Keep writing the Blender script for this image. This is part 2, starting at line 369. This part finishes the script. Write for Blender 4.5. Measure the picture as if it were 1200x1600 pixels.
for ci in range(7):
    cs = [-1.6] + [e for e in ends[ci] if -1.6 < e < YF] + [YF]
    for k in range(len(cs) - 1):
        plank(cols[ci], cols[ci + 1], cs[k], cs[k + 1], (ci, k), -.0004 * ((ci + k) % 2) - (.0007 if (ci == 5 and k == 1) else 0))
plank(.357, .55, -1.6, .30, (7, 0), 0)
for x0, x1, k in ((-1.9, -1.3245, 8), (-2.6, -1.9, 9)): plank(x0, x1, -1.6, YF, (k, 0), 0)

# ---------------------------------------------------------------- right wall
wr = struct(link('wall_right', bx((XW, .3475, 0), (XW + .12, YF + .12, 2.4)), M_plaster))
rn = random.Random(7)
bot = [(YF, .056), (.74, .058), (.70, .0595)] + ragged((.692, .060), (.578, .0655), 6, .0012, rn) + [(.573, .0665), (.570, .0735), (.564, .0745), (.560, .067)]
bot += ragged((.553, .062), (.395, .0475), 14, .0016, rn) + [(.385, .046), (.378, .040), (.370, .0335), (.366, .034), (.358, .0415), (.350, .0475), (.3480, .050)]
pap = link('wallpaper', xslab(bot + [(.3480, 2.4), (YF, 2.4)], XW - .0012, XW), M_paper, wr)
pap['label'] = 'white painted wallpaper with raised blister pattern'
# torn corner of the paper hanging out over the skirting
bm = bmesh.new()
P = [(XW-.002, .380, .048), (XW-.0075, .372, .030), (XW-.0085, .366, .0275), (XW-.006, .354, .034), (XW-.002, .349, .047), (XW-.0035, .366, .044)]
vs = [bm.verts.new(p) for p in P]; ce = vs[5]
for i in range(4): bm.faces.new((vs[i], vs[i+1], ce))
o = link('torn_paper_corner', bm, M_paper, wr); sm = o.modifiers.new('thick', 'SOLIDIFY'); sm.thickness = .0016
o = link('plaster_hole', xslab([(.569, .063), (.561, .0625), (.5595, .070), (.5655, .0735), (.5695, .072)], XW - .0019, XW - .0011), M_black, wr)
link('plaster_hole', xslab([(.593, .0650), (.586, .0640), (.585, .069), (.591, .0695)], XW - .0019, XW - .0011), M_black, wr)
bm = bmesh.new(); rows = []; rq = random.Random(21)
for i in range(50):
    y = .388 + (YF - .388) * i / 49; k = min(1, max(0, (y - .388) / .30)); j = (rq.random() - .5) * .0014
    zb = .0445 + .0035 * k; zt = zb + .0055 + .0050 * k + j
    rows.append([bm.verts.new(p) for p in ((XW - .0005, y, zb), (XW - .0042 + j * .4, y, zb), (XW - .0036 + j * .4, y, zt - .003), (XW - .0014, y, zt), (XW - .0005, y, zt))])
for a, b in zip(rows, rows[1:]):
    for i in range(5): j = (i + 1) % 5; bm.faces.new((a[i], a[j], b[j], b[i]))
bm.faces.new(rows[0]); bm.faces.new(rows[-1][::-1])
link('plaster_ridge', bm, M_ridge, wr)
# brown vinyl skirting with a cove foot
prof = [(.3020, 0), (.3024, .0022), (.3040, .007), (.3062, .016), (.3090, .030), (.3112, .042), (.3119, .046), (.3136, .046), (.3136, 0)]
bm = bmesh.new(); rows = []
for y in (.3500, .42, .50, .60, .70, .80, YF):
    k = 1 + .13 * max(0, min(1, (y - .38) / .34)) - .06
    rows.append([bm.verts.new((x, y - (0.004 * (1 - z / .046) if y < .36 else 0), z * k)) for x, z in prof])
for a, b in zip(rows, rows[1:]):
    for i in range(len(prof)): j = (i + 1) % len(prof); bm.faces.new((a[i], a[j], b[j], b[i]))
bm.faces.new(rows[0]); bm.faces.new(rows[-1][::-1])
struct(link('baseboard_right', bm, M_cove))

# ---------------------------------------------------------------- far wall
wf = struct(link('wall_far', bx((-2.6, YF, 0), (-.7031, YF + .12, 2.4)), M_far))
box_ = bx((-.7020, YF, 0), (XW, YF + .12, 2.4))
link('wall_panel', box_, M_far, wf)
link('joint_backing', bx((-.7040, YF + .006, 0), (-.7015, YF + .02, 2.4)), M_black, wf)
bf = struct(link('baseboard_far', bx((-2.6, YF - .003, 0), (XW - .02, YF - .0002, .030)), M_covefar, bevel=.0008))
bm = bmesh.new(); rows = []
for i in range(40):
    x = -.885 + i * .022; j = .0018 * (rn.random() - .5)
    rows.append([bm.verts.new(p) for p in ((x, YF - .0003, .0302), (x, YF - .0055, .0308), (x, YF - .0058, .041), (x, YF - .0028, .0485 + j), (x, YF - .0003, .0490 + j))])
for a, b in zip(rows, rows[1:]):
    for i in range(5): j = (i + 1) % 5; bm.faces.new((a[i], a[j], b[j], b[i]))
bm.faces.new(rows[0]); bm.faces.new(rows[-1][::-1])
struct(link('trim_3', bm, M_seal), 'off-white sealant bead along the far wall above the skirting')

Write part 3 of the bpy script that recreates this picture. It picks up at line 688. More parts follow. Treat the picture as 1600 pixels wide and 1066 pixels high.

▸ Requirement: Return the material exactly as it stands.

▸ In response:
Keep writing the Blender script for this image. This is part 2, starting at line 369. This part finishes the script. Write for Blender 4.5. Measure the picture as if it were 1200x1600 pixels.
for ci in range(7):
    cs = [-1.6] + [e for e in ends[ci] if -1.6 < e < YF] + [YF]
    for k in range(len(cs) - 1):
        plank(cols[ci], cols[ci + 1], cs[k], cs[k + 1], (ci, k), -.0004 * ((ci + k) % 2) - (.0007 if (ci == 5 and k == 1) else 0))
plank(.357, .55, -1.6, .30, (7, 0), 0)
for x0, x1, k in ((-1.9, -1.3245, 8), (-2.6, -1.9, 9)): plank(x0, x1, -1.6, YF, (k, 0), 0)

# ---------------------------------------------------------------- right wall
wr = struct(link('wall_right', bx((XW, .3475, 0), (XW + .12, YF + .12, 2.4)), M_plaster))
rn = random.Random(7)
bot = [(YF, .056), (.74, .058), (.70, .0595)] + ragged((.692, .060), (.578, .0655), 6, .0012, rn) + [(.573, .0665), (.570, .0735), (.564, .0745), (.560, .067)]
bot += ragged((.553, .062), (.395, .0475), 14, .0016, rn) + [(.385, .046), (.378, .040), (.370, .0335), (.366, .034), (.358, .0415), (.350, .0475), (.3480, .050)]
pap = link('wallpaper', xslab(bot + [(.3480, 2.4), (YF, 2.4)], XW - .0012, XW), M_paper, wr)
pap['label'] = 'white painted wallpaper with raised blister pattern'
# torn corner of the paper hanging out over the skirting
bm = bmesh.new()
P = [(XW-.002, .380, .048), (XW-.0075, .372, .030), (XW-.0085, .366, .0275), (XW-.006, .354, .034), (XW-.002, .349, .047), (XW-.0035, .366, .044)]
vs = [bm.verts.new(p) for p in P]; ce = vs[5]
for i in range(4): bm.faces.new((vs[i], vs[i+1], ce))
o = link('torn_paper_corner', bm, M_paper, wr); sm = o.modifiers.new('thick', 'SOLIDIFY'); sm.thickness = .0016
o = link('plaster_hole', xslab([(.569, .063), (.561, .0625), (.5595, .070), (.5655, .0735), (.5695, .072)], XW - .0019, XW - .0011), M_black, wr)
link('plaster_hole', xslab([(.593, .0650), (.586, .0640), (.585, .069), (.591, .0695)], XW - .0019, XW - .0011), M_black, wr)
bm = bmesh.new(); rows = []; rq = random.Random(21)
for i in range(50):
    y = .388 + (YF - .388) * i / 49; k = min(1, max(0, (y - .388) / .30)); j = (rq.random() - .5) * .0014
    zb = .0445 + .0035 * k; zt = zb + .0055 + .0050 * k + j
    rows.append([bm.verts.new(p) for p in ((XW - .0005, y, zb), (XW - .0042 + j * .4, y, zb), (XW - .0036 + j * .4, y, zt - .003), (XW - .0014, y, zt), (XW - .0005, y, zt))])
for a, b in zip(rows, rows[1:]):
    for i in range(5): j = (i + 1) % 5; bm.faces.new((a[i], a[j], b[j], b[i]))
bm.faces.new(rows[0]); bm.faces.new(rows[-1][::-1])
link('plaster_ridge', bm, M_ridge, wr)
# brown vinyl skirting with a cove foot
prof = [(.3020, 0), (.3024, .0022), (.3040, .007), (.3062, .016), (.3090, .030), (.3112, .042), (.3119, .046), (.3136, .046), (.3136, 0)]
bm = bmesh.new(); rows = []
for y in (.3500, .42, .50, .60, .70, .80, YF):
    k = 1 + .13 * max(0, min(1, (y - .38) / .34)) - .06
    rows.append([bm.verts.new((x, y - (0.004 * (1 - z / .046) if y < .36 else 0), z * k)) for x, z in prof])
for a, b in zip(rows, rows[1:]):
    for i in range(len(prof)): j = (i + 1) % len(prof); bm.faces.new((a[i], a[j], b[j], b[i]))
bm.faces.new(rows[0]); bm.faces.new(rows[-1][::-1])
struct(link('baseboard_right', bm, M_cove))

# ---------------------------------------------------------------- far wall
wf = struct(link('wall_far', bx((-2.6, YF, 0), (-.7031, YF + .12, 2.4)), M_far))
box_ = bx((-.7020, YF, 0), (XW, YF + .12, 2.4))
link('wall_panel', box_, M_far, wf)
link('joint_backing', bx((-.7040, YF + .006, 0), (-.7015, YF + .02, 2.4)), M_black, wf)
bf = struct(link('baseboard_far', bx((-2.6, YF - .003, 0), (XW - .02, YF - .0002, .030)), M_covefar, bevel=.0008))
bm = bmesh.new(); rows = []
for i in range(40):
    x = -.885 + i * .022; j = .0018 * (rn.random() - .5)
    rows.append([bm.verts.new(p) for p in ((x, YF - .0003, .0302), (x, YF - .0055, .0308), (x, YF - .0058, .041), (x, YF - .0028, .0485 + j), (x, YF - .0003, .0490 + j))])
for a, b in zip(rows, rows[1:]):
    for i in range(5): j = (i + 1) % 5; bm.faces.new((a[i], a[j], b[j], b[i]))
bm.faces.new(rows[0]); bm.faces.new(rows[-1][::-1])
struct(link('trim_3', bm, M_seal), 'off-white sealant bead along the far wall above the skirting')

Write part 3 of the bpy script that recreates this picture. It picks up at line 688. More parts follow. Treat the picture as 1600 pixels wide and 1066 pixels high.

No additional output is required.